Friday was pretty cool. There were interesting talks on IO scheduling performance (do not use AS with RAID5 on any sizeable system was one observation which was noted there) and Power-aware sensor systems (but this could have been much more interesting if it had delved in to the coding issues), and I enjoyed these as much as any other, but what made my day was having a banana split with someone I met during my stay in Ottawa. I was invited to a club called the Firestation and did turn up but could not find the people I was trying to meet so left early – but I did grab some food at the restaurant below called Mash – I do however certainly have a motivation to return to Ottawa when I am next in Canada I hope.

On Saturday I went to part of Alan Robertson’s High-Availability talks and one talk which was changed at the last minute, before attending the GPG keysigning session which was hosted by Matthew Wilcox. As can be seen from the GPG web of trust statistics I am well on my way to becomming part of the strong set. I had some food in a little cafe with the Montavista folks as well as Liberty, Russell King, and a host of others, before I had to leave to catch the 23:20 Air Canada return flight AC888 to London Heathrow.
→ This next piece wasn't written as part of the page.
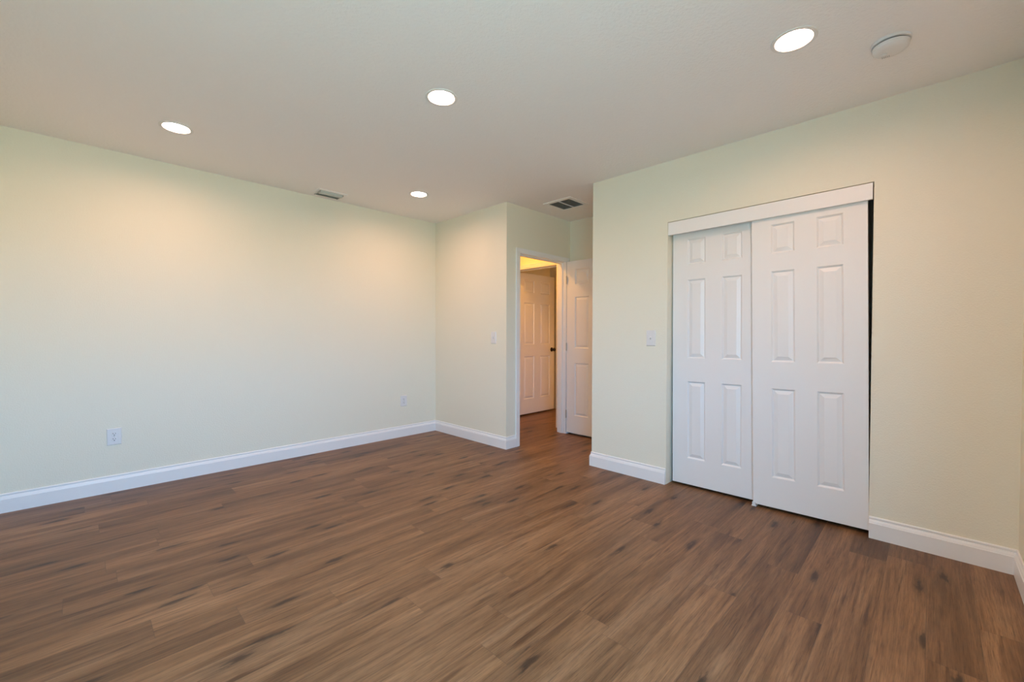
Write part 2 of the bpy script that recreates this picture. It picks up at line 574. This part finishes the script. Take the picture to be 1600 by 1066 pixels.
bm = bmesh.new()
xa, xb = XC + 0.002, XC + 0.020
hexa(bm, [(xa, 0.2490, 1.9475), (xb, 0.2490, 1.9475), (xb, 1.4570, 1.9325), (xa, 1.4570, 1.9325),
          (xa, 0.2490, 2.0410), (xb, 0.2490, 2.0410), (xb, 1.4570, 2.0290), (xa, 1.4570, 2.0290)])
struct(obj('trim_1', bm, M_TRIM), 'white fascia board across the top of the closet opening')

bm = bmesh.new()
box(bm, 3.214, 3.31, 0.832, 0.862, 0.0, 0.006, 0.002)
box(bm, 3.2135, 3.2185, 0.836, 0.858, 0.005, 0.030, 0.002)
box(bm, 3.2595, 3.2655, 0.836, 0.858, 0.005, 0.030, 0.002)
g = obj('floor_guide', bm, M_PLATE)
g['label'] = 'small white plastic floor guide between the sliding closet doors'
g['category'] = 'door guide'

# ------------------------------------------------------------------ entry doorway: jambs, stops, casing
JT = 0.018
def casing_leg(bm, axis, a0, a1, face, sgn, z0, z1, inner_low):
    """flat casing with a stepped outer edge; axis 'x' on a wall facing -y, 'y' on a wall facing -x"""
    w = a1 - a0
    if inner_low:
        cuts = ((0, 0.30, 0.010), (0.30, 0.82, 0.0135), (0.82, 1.0, 0.017))
    else:
        cuts = ((0, 0.18, 0.017), (0.18, 0.70, 0.0135), (0.70, 1.0, 0.010))
    for f0, f1, t in cuts:
        lo, hi = a0 + w * f0, a0 + w * f1
        d0, d1 = sorted((face, face + sgn * t))
        if axis == 'x':
            box(bm, lo, hi, d0, d1, z0, z1)
        else:
            box(bm, d0, d1, lo, hi, z0, z1)

def casing_head(bm, axis, a0, a1, face, sgn, z0, z1):
    h = z1 - z0
    for f0, f1, t in ((0, 0.30, 0.010), (0.30, 0.82, 0.0135), (0.82, 1.0, 0.017)):
        d0, d1 = sorted((face, face + sgn * t))
        if axis == 'x':
            box(bm, a0, a1, d0, d1, z0 + h * f0, z0 + h * f1)
        else:
            box(bm, d0, d1, a0, a1, z0 + h * f0, z0 + h * f1)

fr = thing('trim_2', 'white painted frame of the entry doorway', 'trim', ((DX0 + DX1) / 2, YD, 0))
del fr['category']
struct(fr)
CW = 0.057
bm = bmesh.new()
casing_leg(bm, 'x', DX0 - CW, DX0 - 0.002, YD, -1, 0, DZ + 0.003, False)
casing_leg(bm, 'x', DX1 + 0.002, DX1 + CW, YD, -1, 0, DZ + 0.003, True)
casing_head(bm, 'x', DX0 - CW, DX1 + CW, YD, -1, DZ + 0.003, DZ + 0.052)
obj('casing', at(fr, bm), M_TRIM, fr)
bm = bmesh.new()
box(bm, DX0 - JT, DX0, YD, YD + TH, 0, DZ)
box(bm, DX1, DX1 + JT, YD, YD + TH, 0, DZ)
box(bm, DX0 - JT, DX1 + JT, YD, YD + TH, DZ, DZ + JT)
obj('jamb', at(fr, bm), M_TRIM, fr)
bm = bmesh.new()
box(bm, DX0, DX0 + 0.010, YD + 0.040, YD + 0.075, 0, DZ - 0.010)
box(bm, DX1 - 0.010, DX1, YD + 0.040, YD + 0.075, 0, DZ - 0.010)
box(bm, DX0, DX1, YD + 0.040, YD + 0.075, DZ - 0.010, DZ)
obj('door_stop', at(fr, bm), M_TRIM, fr)
bm = bmesh.new()
box(bm, DX0, DX0 + 0.0015, YD + 0.004, YD + 0.034, 0.89, 0.95)
obj('strike_plate', at(fr, bm), M_NICKEL, fr)

# entry door, swung open flat in front of the alcove wall
def knob(parent, x, y, z, axis, s):
    bm = bmesh.new()
    lathe(bm, [(0.0, 0.0), (0.032, 0.0), (0.032, 0.004 * s), (0.026, 0.010 * s), (0.012, 0.012 * s), (0.011, 0.030 * s),
               (0.020, 0.036 * s), (0.027, 0.046 * s), (0.027, 0.056 * s), (0.020, 0.064 * s), (0.0, 0.067 * s)], (x, y, z), axis, 32)
    return obj('door_knob', at(parent, bm), M_BRONZE, parent, True)

def hinge(parent, x, y, z, leaf=None):
    bm = bmesh.new()
    lathe(bm, [(0, -0.045), (0.0065, -0.045), (0.0065, 0.045), (0, 0.045)], (x, y, z), 'Z', 14)
    lathe(bm, [(0, 0.045), (0.0045, 0.045), (0.0045, 0.049), (0, 0.052)], (x, y, z), 'Z', 14)
    return obj('hinge', at(parent, bm), M_NICKEL, parent, True)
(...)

On the return flight I was pre-occupied with thoughts of when I could next visit Canada.

Heathrow terminal 3 was quite busy and we were delayed in leaving the aircraft, and in obtaining our baggage afterwards, so I was glad to get to Paddington on the Heathrow Express in time to have a 5 minute shower and catch a train to Cornwall in order to join my extended family and grandmother in celebrating her 80th birthday. I have been in Cornwall for the last week and hope to provide an update with some photos of the wonderful countryside which I was able to experience. I probably need to post a few more updates here to get things completely up to date but this will do for now.